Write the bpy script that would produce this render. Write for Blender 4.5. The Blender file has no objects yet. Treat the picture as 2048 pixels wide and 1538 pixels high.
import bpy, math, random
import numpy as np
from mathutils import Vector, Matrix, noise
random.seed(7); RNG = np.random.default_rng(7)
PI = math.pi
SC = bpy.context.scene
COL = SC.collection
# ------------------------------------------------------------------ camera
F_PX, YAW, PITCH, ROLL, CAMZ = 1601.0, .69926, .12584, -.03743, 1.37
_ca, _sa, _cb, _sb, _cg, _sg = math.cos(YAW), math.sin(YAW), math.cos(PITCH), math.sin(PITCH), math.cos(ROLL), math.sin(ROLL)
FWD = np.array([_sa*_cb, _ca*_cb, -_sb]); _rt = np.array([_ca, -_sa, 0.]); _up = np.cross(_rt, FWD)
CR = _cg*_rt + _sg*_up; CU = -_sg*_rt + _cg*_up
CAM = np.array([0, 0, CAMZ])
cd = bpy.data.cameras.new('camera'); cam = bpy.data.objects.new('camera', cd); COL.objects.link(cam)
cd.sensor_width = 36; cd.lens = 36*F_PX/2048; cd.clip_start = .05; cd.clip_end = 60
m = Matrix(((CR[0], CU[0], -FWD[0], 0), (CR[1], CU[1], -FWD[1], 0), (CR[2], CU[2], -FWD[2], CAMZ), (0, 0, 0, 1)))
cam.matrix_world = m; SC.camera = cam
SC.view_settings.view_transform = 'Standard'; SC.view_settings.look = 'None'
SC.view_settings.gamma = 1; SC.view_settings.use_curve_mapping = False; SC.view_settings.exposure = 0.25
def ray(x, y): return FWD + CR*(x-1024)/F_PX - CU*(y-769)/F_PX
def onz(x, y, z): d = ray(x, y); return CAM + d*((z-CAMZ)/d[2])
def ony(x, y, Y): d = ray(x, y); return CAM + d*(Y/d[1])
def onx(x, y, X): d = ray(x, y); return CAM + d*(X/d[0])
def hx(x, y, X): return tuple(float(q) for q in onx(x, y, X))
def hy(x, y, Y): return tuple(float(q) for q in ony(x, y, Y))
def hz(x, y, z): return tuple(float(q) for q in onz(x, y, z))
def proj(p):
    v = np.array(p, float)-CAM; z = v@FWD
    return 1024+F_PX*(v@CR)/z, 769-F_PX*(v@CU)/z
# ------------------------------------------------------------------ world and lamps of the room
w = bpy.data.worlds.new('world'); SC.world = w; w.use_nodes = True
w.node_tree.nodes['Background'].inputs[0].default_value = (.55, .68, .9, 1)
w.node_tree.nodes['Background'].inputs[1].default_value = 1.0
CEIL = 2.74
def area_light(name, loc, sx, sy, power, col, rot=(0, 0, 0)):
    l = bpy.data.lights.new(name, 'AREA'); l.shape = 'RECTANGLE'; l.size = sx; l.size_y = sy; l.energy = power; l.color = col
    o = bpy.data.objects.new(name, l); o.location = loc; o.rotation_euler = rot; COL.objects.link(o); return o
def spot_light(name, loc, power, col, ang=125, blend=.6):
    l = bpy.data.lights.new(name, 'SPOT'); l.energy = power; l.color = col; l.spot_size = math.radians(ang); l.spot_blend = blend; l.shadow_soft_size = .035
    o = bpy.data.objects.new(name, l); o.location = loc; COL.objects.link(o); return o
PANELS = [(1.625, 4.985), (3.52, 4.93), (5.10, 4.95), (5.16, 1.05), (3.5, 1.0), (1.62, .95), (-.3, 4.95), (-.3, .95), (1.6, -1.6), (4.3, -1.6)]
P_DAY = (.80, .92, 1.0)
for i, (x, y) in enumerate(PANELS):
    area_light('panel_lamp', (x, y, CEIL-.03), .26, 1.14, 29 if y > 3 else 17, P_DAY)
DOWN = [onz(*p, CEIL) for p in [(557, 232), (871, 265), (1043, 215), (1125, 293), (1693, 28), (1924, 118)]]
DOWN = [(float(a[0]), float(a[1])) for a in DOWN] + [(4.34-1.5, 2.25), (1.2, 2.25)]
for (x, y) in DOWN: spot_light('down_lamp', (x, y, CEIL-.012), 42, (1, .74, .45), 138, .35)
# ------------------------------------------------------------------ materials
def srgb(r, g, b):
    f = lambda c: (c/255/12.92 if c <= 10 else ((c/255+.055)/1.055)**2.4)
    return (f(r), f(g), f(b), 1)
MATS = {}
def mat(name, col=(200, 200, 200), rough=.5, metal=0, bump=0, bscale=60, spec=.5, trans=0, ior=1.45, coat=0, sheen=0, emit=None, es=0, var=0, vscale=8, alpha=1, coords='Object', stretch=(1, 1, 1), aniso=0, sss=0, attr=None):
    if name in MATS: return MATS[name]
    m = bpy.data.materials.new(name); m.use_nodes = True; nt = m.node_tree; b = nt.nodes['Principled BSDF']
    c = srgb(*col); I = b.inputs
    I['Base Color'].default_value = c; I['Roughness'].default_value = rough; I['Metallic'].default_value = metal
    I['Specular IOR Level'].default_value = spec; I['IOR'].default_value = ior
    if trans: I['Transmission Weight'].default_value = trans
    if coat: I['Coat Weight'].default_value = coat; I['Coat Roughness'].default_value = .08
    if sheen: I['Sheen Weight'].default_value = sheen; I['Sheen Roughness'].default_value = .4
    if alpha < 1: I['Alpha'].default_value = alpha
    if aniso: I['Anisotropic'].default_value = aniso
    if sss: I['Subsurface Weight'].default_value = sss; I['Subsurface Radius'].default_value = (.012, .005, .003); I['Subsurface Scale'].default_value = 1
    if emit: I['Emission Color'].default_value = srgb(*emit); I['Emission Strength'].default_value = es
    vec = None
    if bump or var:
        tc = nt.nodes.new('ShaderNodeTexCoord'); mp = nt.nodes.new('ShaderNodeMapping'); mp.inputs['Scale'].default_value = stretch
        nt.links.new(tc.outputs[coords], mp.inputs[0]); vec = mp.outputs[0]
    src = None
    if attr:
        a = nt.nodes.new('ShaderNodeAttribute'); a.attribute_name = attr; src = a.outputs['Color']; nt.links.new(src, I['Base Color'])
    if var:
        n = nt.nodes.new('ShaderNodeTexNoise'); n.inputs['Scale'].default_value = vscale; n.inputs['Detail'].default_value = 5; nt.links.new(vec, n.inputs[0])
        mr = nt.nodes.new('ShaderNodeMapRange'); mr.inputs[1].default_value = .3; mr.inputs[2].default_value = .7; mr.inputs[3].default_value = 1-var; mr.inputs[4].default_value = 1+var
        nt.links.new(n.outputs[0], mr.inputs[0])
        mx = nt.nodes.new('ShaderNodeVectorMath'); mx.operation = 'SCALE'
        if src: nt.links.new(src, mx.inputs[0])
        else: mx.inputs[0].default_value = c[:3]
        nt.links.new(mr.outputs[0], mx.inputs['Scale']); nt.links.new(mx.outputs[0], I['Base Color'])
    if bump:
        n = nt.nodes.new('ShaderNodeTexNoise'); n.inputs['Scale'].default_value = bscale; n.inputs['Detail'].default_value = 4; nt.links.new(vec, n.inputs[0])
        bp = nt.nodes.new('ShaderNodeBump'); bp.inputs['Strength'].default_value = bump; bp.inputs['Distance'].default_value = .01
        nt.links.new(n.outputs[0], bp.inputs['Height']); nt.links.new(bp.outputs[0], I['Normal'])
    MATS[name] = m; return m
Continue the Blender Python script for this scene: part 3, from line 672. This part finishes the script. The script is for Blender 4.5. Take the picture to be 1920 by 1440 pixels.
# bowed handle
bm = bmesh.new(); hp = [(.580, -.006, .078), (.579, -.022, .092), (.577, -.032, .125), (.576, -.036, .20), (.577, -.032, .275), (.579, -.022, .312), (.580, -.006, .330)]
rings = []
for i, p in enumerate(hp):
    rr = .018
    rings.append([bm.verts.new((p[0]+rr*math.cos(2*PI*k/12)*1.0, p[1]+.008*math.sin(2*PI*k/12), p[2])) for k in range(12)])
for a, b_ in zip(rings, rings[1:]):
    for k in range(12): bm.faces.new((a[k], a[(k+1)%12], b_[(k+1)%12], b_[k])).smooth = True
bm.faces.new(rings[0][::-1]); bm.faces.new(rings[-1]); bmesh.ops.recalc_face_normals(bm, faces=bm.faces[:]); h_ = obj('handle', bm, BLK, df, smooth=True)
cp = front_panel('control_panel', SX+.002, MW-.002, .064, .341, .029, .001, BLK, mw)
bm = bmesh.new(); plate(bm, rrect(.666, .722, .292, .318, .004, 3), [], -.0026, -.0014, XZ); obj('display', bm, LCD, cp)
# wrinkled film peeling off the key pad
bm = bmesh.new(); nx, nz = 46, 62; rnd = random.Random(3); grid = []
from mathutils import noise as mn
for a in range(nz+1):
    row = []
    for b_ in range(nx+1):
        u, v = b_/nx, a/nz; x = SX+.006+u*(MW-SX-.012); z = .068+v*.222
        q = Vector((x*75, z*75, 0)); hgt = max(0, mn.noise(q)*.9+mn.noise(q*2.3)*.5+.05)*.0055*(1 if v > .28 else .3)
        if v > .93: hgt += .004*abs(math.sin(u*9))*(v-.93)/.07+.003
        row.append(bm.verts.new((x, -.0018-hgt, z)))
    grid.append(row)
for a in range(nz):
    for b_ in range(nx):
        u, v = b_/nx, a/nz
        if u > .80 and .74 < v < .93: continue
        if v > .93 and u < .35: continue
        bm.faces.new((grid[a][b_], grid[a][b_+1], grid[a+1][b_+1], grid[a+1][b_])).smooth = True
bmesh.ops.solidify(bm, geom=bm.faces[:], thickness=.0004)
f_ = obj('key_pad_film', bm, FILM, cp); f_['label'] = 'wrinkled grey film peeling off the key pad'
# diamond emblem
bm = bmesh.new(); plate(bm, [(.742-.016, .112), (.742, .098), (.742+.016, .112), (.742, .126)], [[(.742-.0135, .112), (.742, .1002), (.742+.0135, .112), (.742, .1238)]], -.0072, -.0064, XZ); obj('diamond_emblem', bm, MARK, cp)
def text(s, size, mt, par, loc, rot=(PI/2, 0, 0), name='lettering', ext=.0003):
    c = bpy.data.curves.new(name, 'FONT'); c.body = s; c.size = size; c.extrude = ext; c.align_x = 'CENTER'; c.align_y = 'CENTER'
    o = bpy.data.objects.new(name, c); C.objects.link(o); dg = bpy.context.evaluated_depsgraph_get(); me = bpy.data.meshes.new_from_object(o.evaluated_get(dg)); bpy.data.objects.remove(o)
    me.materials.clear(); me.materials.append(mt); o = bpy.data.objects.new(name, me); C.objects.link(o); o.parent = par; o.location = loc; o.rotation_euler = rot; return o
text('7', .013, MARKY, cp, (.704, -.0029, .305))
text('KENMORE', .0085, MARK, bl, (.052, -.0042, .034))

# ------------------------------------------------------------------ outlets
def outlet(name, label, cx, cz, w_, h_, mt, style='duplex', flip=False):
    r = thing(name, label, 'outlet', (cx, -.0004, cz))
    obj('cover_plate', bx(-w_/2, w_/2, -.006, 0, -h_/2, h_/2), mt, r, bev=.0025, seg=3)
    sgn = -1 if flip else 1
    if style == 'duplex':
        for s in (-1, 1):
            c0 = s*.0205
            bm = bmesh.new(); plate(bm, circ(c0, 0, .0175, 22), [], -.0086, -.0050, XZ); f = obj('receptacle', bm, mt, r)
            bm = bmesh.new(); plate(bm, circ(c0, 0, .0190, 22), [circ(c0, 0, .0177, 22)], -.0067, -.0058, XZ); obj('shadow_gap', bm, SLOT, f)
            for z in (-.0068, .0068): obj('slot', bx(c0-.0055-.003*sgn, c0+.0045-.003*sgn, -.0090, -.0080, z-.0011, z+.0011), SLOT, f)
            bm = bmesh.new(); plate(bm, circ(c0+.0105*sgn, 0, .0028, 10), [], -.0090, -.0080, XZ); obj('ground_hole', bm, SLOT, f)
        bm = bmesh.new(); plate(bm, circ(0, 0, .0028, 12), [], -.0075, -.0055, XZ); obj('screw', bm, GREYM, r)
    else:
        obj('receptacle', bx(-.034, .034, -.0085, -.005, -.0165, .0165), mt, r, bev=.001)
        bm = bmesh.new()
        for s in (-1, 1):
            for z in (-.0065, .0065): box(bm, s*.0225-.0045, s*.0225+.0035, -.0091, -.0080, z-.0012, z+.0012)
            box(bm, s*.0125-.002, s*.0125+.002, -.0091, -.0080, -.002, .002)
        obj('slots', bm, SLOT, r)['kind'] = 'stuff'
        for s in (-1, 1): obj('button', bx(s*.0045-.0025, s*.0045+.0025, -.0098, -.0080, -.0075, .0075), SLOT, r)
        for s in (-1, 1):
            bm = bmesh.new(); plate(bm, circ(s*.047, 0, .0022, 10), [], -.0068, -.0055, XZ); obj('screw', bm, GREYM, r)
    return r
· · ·
Pull every line containing the word "this" out of the entries above.

Write the bpy script that would produce this render. Write for Blender 4.5. The Blender file has no objects yet. Treat the picture as 2048 pixels wide and 1538 pixels high.
Continue the Blender Python script for this scene: part 3, from line 672. This part finishes the script. The script is for Blender 4.5. Take the picture to be 1920 by 1440 pixels.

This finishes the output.